Source records
* * *

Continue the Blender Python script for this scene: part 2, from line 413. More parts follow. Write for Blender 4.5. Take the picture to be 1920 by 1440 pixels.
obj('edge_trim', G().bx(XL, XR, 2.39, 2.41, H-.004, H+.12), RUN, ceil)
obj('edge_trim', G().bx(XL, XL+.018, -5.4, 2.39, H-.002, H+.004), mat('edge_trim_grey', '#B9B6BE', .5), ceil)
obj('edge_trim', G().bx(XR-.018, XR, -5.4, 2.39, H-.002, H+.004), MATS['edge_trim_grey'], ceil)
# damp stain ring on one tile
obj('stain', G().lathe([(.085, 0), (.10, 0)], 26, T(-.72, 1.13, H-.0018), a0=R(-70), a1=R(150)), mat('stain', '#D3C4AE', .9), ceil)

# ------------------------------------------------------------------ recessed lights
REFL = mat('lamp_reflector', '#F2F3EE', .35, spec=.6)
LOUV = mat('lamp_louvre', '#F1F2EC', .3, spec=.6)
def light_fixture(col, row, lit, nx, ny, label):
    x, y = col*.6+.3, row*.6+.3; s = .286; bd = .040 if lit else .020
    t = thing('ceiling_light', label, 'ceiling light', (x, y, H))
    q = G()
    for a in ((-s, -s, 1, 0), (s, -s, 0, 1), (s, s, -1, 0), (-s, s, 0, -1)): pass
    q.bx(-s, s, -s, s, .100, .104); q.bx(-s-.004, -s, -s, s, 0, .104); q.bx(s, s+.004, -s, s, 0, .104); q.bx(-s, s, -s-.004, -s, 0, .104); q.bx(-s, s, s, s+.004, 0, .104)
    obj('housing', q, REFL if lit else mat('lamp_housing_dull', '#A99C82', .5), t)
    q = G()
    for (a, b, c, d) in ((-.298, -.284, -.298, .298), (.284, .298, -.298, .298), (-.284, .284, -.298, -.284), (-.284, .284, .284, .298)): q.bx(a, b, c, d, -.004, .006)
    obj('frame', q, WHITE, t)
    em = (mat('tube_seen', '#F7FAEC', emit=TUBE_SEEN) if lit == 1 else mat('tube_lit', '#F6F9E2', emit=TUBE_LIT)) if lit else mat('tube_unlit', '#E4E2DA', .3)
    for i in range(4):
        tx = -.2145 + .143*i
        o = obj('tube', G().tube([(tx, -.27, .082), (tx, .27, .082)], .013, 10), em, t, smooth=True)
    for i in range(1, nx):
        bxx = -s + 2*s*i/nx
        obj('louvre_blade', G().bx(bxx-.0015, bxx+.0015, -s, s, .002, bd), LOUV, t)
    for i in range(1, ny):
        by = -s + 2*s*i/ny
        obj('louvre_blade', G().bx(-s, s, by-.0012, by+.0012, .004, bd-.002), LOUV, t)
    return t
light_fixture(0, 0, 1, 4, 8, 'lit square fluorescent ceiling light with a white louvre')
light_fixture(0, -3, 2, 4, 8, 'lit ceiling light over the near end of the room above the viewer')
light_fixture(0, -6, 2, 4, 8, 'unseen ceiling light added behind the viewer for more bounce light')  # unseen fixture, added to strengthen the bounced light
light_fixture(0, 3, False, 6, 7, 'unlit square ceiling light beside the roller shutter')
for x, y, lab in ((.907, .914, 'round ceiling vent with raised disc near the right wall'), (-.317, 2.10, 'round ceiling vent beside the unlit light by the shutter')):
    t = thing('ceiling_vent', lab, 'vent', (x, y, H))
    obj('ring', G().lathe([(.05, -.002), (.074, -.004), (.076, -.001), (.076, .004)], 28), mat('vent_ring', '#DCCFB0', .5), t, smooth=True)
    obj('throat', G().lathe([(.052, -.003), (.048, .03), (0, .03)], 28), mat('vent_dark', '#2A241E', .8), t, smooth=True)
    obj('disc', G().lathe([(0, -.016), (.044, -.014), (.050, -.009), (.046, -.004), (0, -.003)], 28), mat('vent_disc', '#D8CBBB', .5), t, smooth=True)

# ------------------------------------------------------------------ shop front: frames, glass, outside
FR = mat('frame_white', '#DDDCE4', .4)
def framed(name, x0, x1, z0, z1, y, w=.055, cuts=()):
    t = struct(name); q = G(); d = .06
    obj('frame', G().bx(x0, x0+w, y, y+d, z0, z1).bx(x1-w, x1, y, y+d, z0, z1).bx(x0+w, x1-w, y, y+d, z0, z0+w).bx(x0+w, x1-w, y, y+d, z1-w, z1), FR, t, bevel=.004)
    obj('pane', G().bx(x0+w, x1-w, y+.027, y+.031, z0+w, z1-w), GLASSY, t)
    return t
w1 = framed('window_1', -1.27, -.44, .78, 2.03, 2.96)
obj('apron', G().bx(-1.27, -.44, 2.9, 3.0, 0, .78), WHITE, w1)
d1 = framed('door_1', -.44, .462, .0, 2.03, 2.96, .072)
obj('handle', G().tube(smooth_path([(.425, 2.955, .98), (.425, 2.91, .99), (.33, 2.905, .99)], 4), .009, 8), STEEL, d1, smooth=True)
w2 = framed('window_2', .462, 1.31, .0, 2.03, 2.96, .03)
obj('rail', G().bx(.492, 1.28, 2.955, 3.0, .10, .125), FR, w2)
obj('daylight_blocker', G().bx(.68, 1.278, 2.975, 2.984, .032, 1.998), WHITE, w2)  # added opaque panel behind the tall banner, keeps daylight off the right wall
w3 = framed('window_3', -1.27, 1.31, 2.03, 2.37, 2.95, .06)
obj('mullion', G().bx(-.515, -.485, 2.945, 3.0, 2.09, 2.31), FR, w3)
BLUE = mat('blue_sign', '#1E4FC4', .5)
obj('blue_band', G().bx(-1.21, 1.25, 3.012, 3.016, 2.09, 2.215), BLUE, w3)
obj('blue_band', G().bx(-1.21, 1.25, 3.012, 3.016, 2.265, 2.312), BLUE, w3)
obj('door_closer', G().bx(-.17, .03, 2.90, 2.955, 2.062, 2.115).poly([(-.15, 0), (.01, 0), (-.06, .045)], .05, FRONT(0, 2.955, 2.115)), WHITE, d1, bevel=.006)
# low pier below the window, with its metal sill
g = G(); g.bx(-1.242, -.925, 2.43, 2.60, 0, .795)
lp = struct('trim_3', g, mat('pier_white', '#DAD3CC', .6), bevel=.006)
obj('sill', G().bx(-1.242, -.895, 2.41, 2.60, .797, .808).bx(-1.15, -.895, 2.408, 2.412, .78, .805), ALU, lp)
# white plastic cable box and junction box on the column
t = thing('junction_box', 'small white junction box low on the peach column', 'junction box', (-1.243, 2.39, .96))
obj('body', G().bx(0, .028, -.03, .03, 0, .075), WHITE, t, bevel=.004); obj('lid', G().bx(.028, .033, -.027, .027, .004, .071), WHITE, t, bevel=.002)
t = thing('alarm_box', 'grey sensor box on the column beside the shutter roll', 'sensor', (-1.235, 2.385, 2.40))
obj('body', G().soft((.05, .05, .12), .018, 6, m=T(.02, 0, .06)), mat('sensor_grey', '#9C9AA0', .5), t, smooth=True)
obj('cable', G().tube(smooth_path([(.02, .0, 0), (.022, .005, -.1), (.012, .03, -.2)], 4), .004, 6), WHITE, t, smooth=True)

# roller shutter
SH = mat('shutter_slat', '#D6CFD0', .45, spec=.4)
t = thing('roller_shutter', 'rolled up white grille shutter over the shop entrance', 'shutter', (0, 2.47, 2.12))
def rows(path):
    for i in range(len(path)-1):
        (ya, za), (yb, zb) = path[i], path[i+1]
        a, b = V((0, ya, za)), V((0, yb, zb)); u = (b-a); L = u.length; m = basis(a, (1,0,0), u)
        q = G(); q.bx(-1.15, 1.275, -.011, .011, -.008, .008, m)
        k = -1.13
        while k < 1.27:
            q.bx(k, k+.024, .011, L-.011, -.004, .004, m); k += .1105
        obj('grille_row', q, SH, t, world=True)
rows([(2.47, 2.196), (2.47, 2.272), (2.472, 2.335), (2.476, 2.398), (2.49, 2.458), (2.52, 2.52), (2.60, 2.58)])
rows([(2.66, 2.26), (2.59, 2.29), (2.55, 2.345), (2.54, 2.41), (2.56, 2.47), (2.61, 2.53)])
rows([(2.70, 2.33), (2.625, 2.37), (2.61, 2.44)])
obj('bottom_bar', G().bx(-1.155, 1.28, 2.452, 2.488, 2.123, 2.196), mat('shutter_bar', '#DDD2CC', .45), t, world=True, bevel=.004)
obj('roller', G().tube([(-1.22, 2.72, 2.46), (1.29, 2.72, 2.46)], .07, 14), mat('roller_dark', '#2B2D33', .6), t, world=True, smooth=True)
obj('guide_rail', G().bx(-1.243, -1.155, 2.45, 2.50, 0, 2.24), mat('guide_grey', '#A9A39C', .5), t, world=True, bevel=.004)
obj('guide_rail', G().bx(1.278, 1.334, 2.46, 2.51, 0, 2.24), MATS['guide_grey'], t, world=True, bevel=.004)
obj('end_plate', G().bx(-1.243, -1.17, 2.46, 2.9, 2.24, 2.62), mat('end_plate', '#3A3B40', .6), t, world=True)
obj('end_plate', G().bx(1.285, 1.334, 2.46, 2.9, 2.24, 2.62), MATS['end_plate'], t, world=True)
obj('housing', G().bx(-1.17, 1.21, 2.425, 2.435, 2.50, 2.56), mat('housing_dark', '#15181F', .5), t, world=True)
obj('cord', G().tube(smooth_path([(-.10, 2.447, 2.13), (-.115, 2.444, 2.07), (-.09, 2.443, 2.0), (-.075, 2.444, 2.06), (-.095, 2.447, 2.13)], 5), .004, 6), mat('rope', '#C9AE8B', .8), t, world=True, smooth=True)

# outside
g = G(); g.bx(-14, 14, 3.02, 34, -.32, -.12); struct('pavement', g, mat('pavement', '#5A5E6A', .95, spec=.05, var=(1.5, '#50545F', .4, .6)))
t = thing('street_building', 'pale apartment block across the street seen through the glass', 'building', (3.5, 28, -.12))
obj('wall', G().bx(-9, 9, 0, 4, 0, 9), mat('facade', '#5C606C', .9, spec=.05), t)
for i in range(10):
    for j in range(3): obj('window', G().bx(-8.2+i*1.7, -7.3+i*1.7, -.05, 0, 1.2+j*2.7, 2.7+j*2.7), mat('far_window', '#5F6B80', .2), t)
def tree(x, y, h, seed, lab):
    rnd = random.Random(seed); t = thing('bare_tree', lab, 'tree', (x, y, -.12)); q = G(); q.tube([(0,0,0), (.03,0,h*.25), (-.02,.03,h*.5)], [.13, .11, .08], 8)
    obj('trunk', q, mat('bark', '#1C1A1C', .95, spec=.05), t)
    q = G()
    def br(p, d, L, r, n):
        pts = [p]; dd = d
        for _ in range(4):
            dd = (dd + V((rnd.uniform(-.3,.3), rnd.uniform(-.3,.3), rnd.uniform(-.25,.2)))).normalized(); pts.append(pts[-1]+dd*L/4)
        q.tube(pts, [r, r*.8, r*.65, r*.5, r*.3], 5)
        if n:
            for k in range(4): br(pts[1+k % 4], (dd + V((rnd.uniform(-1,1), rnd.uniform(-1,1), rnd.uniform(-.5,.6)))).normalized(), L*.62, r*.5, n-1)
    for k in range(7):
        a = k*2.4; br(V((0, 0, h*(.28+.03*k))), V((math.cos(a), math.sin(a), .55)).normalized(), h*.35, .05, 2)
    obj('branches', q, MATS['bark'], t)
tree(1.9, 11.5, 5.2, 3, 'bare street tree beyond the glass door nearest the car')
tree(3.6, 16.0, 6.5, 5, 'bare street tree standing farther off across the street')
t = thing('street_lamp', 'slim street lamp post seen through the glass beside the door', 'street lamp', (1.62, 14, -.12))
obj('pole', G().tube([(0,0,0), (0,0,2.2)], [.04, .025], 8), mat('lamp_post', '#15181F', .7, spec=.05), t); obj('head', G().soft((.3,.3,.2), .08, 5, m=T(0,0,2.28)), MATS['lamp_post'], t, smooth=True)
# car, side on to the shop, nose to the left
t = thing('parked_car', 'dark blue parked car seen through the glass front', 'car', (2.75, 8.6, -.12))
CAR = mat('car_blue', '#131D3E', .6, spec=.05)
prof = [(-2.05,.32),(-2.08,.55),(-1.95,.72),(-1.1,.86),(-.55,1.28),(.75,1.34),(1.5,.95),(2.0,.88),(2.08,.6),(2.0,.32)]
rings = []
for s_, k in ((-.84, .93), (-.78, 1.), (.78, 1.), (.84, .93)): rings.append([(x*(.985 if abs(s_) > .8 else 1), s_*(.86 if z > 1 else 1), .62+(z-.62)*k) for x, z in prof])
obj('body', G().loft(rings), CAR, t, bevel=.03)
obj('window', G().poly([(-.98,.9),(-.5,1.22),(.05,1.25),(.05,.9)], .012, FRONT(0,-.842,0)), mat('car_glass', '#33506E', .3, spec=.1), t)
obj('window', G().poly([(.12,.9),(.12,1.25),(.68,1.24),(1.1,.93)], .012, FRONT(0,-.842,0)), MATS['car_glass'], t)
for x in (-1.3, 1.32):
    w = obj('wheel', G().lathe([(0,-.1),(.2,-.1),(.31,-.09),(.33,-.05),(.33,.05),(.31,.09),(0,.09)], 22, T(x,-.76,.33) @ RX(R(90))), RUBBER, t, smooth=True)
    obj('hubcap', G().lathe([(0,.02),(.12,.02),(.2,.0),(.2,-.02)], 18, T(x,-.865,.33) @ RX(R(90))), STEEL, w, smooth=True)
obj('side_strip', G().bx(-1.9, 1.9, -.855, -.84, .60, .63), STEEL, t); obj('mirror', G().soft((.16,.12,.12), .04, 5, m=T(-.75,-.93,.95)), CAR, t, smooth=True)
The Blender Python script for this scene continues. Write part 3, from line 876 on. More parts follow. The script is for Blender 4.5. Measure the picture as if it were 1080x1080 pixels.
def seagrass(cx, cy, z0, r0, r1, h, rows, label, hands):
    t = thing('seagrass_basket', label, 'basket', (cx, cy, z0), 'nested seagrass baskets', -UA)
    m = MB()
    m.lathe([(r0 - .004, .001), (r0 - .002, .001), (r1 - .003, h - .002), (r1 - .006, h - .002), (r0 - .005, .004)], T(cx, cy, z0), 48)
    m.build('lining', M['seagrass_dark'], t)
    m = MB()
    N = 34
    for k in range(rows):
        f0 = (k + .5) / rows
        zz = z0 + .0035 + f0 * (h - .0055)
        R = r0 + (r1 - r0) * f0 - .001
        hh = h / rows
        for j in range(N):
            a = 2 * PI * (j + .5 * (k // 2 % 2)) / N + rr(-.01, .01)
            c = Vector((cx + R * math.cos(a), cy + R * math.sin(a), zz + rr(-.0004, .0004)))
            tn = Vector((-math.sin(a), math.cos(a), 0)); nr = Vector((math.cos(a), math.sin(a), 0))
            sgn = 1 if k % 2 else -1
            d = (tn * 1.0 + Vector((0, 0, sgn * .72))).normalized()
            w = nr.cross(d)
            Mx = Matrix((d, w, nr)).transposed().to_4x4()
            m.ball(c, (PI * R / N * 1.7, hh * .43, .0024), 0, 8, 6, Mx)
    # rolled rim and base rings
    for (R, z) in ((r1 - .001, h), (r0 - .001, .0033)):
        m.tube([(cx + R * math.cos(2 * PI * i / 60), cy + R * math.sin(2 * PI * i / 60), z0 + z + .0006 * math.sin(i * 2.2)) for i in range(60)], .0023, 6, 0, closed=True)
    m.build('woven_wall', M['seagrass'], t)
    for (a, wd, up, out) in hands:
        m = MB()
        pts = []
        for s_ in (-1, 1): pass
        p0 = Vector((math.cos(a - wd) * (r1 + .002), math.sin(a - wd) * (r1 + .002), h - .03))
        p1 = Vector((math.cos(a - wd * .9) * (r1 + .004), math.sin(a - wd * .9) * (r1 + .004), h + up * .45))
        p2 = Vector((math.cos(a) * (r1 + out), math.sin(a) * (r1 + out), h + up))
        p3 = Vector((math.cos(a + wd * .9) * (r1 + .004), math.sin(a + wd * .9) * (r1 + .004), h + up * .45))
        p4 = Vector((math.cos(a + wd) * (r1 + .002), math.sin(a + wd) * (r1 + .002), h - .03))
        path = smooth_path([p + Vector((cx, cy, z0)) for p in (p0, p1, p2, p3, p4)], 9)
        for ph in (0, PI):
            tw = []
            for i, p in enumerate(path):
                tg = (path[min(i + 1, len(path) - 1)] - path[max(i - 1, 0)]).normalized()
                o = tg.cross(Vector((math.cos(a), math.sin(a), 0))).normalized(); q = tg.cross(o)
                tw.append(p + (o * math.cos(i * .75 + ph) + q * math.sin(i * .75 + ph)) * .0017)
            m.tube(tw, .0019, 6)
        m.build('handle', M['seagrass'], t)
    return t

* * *

Exercise requirements |
Above are the records; please copy exactly their first line and each line after it through the line containing "mat('stain', '#D3C4AE', .9), ceil)", and no line after that.

Solved problem |
Continue the Blender Python script for this scene: part 2, from line 413. More parts follow. Write for Blender 4.5. Take the picture to be 1920 by 1440 pixels.
obj('edge_trim', G().bx(XL, XR, 2.39, 2.41, H-.004, H+.12), RUN, ceil)
obj('edge_trim', G().bx(XL, XL+.018, -5.4, 2.39, H-.002, H+.004), mat('edge_trim_grey', '#B9B6BE', .5), ceil)
obj('edge_trim', G().bx(XR-.018, XR, -5.4, 2.39, H-.002, H+.004), MATS['edge_trim_grey'], ceil)
# damp stain ring on one tile
obj('stain', G().lathe([(.085, 0), (.10, 0)], 26, T(-.72, 1.13, H-.0018), a0=R(-70), a1=R(150)), mat('stain', '#D3C4AE', .9), ceil)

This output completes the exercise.